ガラス絵として、都合のいいモティフに出会ったとすると、それを充分正確に写生することです、そしてそれへ、覚えの色だけを塗って置くのです、色彩の記憶さえ確かなら、鉛筆の素描だけでもいいのですが、なるべく色彩も施して置く方が、絵の調子を破らず、楽《ら》くに仕上げる事が出来ます、手古摺《てこず》る事が少ないのです。
スケッチした素描淡彩を、家へ持ち帰えって、その上へ同じ大きさのガラスをのせ、決して位置がくるわないようにして、絵具を前記の油で溶解しながら、少しずつ塗って行くのであります。

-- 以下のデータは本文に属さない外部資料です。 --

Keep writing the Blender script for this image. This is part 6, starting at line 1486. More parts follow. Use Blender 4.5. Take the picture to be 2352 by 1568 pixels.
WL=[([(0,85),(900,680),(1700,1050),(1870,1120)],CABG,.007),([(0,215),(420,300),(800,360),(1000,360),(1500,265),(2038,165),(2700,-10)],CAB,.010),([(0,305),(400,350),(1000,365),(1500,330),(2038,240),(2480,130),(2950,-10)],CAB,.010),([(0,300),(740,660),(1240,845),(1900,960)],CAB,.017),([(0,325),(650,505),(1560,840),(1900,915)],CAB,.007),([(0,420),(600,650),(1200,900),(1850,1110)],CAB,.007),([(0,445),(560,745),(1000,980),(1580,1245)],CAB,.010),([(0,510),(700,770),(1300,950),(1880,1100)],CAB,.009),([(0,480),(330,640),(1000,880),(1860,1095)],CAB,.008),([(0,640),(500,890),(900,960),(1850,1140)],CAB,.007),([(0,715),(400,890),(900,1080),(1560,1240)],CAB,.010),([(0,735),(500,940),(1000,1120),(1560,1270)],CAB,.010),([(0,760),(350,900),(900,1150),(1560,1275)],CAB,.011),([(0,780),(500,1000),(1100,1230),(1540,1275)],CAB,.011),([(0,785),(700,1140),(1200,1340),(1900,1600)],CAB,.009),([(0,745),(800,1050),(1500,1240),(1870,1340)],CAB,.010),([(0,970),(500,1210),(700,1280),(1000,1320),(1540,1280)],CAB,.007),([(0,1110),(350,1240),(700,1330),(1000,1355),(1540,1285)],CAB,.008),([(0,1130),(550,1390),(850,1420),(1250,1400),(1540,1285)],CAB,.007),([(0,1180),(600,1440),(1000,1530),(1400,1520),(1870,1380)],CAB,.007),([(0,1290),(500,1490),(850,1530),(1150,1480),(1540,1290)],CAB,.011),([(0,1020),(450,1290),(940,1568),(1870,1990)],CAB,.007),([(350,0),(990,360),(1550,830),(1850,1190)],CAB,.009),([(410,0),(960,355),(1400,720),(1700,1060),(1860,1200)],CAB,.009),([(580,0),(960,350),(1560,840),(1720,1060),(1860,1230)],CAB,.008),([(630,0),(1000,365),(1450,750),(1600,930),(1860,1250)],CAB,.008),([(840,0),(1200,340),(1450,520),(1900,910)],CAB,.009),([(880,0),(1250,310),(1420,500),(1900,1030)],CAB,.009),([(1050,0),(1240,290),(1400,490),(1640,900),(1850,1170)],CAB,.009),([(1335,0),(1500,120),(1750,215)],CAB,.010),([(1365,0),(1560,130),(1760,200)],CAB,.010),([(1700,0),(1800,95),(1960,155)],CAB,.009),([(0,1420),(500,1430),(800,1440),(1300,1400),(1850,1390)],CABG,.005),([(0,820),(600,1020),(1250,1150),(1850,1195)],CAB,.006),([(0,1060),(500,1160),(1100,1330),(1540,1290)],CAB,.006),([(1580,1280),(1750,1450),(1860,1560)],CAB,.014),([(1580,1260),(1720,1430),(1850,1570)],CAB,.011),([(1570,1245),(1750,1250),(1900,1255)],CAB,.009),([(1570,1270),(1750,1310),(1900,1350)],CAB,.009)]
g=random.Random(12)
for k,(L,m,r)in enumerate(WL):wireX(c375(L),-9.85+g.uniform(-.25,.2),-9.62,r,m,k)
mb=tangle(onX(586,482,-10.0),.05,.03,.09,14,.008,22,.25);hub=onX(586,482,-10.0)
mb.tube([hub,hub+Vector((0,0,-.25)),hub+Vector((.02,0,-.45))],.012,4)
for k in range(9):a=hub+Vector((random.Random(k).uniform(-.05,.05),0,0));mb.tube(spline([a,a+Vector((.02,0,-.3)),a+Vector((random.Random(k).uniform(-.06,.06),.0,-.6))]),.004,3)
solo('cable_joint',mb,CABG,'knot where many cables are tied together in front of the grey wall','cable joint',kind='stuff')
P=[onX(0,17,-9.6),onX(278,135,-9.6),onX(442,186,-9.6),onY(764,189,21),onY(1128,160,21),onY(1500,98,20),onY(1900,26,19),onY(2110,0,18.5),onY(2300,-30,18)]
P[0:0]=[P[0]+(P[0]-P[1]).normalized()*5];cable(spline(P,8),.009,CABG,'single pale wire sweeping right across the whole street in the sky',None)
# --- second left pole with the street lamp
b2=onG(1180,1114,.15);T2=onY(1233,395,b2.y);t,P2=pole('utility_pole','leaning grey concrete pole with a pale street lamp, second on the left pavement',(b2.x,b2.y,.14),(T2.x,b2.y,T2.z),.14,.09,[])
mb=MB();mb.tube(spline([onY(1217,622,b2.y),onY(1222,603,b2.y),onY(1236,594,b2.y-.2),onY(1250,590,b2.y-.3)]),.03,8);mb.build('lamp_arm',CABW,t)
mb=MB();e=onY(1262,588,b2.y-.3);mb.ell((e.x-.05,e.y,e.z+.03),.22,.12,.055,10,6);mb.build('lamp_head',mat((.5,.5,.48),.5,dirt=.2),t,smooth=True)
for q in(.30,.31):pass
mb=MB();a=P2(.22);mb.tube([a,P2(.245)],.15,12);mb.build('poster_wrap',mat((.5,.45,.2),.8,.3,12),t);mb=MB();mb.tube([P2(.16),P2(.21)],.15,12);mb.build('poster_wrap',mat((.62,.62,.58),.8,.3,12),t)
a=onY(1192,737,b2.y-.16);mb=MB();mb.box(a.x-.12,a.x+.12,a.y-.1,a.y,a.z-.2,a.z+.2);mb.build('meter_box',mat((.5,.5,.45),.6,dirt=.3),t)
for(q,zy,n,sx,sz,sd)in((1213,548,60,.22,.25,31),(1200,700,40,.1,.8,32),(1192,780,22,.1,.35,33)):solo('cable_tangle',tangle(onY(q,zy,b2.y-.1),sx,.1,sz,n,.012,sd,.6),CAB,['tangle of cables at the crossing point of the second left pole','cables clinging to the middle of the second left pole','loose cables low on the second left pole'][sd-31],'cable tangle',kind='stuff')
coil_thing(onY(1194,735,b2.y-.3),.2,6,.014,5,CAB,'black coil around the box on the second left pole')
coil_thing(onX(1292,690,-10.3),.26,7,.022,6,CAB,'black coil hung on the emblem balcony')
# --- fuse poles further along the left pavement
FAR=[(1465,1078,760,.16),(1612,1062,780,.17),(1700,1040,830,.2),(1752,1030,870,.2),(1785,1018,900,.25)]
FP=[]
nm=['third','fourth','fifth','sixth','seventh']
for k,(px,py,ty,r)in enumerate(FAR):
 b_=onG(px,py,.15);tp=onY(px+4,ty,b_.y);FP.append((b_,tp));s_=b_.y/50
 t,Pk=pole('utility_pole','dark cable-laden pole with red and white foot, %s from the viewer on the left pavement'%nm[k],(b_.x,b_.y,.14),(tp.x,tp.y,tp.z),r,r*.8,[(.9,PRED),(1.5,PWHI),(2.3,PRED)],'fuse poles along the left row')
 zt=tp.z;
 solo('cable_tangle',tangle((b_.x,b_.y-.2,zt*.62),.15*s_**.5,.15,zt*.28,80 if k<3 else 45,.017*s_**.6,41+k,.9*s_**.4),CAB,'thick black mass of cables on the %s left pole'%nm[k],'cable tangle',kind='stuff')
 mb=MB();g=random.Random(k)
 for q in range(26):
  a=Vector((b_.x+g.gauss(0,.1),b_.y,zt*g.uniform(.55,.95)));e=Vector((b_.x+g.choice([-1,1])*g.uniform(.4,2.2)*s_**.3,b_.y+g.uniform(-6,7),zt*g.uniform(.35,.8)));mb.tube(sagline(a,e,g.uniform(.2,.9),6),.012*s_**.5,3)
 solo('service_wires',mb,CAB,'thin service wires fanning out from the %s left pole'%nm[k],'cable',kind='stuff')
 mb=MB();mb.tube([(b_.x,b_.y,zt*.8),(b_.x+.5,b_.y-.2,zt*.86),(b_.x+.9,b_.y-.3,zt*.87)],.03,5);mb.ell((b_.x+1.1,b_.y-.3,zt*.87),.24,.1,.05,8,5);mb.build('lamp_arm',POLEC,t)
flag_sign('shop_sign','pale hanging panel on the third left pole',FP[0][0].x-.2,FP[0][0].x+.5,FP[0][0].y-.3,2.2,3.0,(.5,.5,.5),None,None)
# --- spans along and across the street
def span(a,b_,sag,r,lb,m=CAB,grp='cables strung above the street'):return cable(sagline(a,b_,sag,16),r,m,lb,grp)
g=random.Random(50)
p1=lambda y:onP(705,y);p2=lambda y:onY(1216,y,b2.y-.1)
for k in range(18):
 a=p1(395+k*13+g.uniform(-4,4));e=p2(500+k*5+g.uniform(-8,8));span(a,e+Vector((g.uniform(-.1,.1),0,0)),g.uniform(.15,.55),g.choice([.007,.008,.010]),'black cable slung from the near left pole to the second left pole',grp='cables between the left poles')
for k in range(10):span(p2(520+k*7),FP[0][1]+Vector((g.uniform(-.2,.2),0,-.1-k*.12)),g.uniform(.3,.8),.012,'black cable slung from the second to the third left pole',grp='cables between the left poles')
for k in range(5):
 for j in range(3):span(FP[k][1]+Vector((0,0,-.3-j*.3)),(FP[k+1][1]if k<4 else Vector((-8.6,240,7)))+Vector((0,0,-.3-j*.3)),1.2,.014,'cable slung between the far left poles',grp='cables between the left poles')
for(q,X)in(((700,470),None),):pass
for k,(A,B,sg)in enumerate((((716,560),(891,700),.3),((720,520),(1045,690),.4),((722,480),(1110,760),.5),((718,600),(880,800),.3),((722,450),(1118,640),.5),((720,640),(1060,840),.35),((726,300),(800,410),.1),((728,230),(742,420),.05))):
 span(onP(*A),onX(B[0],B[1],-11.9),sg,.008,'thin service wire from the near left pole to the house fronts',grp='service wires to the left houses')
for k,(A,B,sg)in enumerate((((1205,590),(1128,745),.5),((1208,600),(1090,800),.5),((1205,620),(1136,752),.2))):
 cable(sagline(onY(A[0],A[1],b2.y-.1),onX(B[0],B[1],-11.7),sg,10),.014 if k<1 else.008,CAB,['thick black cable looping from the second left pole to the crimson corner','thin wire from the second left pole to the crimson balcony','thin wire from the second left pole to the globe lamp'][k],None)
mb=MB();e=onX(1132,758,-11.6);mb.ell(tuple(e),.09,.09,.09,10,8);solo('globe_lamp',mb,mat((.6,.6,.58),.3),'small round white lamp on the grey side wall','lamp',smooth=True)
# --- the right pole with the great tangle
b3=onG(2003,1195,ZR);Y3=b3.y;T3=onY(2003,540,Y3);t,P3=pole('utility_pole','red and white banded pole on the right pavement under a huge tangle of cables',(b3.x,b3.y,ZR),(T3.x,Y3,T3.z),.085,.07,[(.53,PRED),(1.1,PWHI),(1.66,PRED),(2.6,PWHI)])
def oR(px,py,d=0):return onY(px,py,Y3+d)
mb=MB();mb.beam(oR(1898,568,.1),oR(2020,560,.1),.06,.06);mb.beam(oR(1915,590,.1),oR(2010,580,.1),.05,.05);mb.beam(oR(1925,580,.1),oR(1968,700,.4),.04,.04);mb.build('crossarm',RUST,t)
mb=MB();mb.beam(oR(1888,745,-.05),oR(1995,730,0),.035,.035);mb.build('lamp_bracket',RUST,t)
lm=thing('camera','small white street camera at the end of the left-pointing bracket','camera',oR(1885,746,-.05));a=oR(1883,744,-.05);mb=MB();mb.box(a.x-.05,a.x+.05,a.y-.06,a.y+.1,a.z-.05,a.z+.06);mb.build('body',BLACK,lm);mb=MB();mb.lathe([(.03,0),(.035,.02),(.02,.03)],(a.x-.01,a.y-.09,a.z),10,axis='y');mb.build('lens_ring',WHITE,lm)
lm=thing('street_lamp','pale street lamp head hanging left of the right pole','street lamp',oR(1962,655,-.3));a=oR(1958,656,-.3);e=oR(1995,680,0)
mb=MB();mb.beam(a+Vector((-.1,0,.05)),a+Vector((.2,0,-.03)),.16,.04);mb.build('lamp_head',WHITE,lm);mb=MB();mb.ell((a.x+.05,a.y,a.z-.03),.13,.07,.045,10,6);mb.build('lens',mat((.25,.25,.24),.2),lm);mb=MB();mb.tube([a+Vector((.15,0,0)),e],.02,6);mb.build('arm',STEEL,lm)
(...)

ガラスは勿論《もちろん》、アルコールで充分美しく、掃除して置く必要があります。
ここで普通の絵とは違って、特別な考えが必要である事は、前にも述べました如く、絵の結果、即ち答えが、裏手へ現われるのですから、普通の絵の如く、幾度も色を重ねて、仕上げて行く事が出来ない事です、一度塗った色彩や線は、最後の一筆であり結果の色であります、それで、描くべき順序が、普通の絵とは全く反対になるわけです、例えば空全体を塗って置いて、あとから月を描こうとしても、それは駄目です、空の色に蔽《おお》われてしまって、月は画面へ決して現われないでしょう、即ち月は、何よりも真先きへ描いて置く必要があります、そして、あとから空全体を塗りつぶさなくてはならないのです、もしも雲があれば、雲も月と共に、先きへ描いて置かなくてはならないのです。
林檎《りんご》を描くとします、その光ったハイライトの部分は、先きに描いて置くのです、次に暗い影を描くのです、最後に赤い全体の球を塗りつぶすのであります。
滑稽《こっけい》な事には、自分の署名などは、左文字で一番最初に、記《しる》して置かねばならない事です。
それをうっかりして、先きへ描いて置くべきものを忘れてしまって、あとで弱る事があります、例えば裸体人物に、臍《へそ》を忘れて、腹全体を塗りつぶして、あとから表を返して見て驚く事があります。こんな時に、臍の部分だけ、あとから絵具を、アルコールで拭《ぬぐ》い取らなければなりません、地塗りとか空とかバックなどは、最後の仕事です、樹木などは、葉の一枚一枚の点々は先きに、葉の全体の固まりは、後から塗ります、道路の点景人物は先きに石ころも先きに、道全体の色は最後に塗りつぶさねばなりません。